(Lines of data)
## BEGIN
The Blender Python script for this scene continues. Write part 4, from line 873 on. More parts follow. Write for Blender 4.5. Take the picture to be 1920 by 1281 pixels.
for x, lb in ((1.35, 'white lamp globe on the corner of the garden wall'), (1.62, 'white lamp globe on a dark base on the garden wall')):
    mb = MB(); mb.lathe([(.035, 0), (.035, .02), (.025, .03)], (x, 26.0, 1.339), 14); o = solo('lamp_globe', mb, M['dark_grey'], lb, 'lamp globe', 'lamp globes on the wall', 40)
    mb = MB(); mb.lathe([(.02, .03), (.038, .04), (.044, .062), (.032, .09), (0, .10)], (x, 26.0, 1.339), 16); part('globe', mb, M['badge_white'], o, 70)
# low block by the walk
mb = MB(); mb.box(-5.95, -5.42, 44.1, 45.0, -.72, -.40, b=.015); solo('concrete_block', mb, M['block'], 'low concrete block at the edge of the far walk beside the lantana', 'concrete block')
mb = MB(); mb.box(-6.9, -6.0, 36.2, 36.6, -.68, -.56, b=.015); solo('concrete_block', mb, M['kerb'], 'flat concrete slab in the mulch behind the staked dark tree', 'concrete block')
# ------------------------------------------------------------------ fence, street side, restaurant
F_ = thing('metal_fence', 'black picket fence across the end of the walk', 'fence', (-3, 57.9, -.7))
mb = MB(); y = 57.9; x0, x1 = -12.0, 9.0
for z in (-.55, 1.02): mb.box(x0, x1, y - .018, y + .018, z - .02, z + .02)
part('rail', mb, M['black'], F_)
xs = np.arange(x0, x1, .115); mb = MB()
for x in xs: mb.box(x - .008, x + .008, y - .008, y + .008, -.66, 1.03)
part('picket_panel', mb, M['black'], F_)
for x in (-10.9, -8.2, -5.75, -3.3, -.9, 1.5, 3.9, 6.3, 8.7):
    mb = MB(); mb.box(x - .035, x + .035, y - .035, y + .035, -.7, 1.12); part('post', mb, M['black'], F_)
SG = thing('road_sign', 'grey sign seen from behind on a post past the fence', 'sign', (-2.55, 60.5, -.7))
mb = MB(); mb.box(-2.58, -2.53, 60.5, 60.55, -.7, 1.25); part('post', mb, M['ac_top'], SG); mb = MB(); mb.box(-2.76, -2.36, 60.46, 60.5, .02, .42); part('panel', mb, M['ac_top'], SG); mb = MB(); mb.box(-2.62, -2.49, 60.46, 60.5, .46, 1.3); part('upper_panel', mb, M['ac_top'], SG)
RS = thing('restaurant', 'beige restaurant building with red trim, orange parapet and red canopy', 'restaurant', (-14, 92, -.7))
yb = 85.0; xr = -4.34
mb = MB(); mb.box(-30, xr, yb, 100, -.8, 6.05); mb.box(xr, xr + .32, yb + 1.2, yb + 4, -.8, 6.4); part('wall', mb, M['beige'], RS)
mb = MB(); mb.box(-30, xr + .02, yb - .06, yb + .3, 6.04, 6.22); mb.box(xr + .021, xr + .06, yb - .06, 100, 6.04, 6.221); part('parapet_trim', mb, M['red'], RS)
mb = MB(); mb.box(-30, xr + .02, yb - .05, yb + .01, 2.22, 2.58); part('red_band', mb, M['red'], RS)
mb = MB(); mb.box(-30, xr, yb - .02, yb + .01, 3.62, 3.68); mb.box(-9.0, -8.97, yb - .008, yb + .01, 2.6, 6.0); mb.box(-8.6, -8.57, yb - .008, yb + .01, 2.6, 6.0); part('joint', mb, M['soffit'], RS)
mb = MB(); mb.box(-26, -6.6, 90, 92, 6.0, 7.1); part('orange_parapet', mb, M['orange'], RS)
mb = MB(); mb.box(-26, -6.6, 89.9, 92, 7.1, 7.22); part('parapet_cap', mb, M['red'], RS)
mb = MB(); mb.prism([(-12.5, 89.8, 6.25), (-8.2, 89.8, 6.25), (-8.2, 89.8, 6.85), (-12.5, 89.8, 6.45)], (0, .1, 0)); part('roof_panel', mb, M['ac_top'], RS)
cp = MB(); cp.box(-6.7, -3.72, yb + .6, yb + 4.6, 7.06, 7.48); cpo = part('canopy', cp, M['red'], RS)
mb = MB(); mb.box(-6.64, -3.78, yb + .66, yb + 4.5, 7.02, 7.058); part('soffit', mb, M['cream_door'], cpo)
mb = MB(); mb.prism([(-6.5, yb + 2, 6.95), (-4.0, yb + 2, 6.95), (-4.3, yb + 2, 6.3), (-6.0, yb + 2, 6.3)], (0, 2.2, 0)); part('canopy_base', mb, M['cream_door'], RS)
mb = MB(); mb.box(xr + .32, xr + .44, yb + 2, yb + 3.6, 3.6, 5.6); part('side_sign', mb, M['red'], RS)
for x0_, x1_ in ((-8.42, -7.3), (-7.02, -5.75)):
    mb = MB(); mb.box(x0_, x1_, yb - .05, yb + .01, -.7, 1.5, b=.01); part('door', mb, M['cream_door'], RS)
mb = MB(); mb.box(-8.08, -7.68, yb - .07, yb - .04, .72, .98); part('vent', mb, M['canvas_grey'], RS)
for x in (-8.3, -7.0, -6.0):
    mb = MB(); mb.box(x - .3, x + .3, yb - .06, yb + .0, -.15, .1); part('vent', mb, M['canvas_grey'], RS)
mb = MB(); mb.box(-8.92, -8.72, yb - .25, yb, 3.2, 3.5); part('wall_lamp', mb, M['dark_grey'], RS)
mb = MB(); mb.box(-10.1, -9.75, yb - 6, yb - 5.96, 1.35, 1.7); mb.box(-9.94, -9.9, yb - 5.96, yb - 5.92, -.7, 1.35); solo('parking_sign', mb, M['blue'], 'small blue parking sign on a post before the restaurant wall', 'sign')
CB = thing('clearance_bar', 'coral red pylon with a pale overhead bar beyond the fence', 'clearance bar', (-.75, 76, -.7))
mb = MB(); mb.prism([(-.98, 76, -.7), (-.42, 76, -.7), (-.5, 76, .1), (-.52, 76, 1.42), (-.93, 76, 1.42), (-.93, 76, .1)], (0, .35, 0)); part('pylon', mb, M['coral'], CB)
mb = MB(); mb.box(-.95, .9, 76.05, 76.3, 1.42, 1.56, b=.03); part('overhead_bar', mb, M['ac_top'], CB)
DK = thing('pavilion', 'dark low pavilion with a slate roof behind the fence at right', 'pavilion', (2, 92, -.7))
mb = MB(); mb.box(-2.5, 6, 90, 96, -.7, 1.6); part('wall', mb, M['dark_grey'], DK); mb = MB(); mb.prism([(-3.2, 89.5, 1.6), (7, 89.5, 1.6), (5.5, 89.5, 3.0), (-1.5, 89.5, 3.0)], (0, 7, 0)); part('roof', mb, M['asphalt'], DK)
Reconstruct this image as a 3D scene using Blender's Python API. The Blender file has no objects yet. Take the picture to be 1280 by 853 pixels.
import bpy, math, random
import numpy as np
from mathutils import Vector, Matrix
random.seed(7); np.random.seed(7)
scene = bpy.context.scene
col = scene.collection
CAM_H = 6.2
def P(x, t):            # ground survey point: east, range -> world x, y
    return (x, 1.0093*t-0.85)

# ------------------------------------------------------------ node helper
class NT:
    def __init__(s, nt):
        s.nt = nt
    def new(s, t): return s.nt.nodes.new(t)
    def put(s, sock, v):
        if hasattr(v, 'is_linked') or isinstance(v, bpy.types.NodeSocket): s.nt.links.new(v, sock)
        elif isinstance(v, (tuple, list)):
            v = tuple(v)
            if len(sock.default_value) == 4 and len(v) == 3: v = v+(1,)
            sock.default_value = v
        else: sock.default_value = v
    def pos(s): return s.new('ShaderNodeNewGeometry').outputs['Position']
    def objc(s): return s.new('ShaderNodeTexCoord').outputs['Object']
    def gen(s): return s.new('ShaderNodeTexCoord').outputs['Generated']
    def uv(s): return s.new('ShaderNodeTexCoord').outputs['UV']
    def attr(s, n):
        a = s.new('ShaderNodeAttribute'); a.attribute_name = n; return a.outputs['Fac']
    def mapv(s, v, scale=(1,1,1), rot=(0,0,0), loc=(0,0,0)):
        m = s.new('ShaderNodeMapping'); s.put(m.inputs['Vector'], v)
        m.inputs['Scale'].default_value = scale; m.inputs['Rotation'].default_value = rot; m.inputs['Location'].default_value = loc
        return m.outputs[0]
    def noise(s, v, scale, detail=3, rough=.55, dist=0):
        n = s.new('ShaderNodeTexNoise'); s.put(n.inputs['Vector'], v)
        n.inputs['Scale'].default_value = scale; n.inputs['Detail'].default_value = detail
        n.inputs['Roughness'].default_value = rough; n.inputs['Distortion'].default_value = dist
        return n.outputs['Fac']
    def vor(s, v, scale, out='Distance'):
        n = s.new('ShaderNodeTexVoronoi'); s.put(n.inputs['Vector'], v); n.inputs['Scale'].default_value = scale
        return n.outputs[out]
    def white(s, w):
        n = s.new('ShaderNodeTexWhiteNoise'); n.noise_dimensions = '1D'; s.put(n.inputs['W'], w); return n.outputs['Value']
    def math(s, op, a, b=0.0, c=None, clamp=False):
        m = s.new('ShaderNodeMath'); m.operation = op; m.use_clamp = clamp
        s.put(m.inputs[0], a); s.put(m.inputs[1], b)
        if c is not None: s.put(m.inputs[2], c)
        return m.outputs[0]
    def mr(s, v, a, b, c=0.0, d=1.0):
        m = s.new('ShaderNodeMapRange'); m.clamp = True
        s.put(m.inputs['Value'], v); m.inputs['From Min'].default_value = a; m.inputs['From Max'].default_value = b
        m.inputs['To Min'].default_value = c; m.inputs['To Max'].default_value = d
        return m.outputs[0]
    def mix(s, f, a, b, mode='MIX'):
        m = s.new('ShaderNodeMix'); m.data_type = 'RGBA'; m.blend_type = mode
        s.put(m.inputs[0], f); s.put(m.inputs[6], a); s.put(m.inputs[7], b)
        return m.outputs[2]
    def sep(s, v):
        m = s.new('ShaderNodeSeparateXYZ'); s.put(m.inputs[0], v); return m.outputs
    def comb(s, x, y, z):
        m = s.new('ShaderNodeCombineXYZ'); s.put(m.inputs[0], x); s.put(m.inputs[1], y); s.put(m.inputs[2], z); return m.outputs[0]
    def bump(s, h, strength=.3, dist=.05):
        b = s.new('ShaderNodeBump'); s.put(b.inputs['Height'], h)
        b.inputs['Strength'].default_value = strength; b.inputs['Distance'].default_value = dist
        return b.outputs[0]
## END
- [STATED TASK]
In the listing above, locate the line with "Reconstruct this image" and the line with "return (x, 1.0093*t-0.85)", then extract exactly those lines and every line between them, and nothing more.

- [REPLY TO THE EXERCISE]
Reconstruct this image as a 3D scene using Blender's Python API. The Blender file has no objects yet. Take the picture to be 1280 by 853 pixels.
import bpy, math, random
import numpy as np
from mathutils import Vector, Matrix
random.seed(7); np.random.seed(7)
scene = bpy.context.scene
col = scene.collection
CAM_H = 6.2
def P(x, t):            # ground survey point: east, range -> world x, y
    return (x, 1.0093*t-0.85)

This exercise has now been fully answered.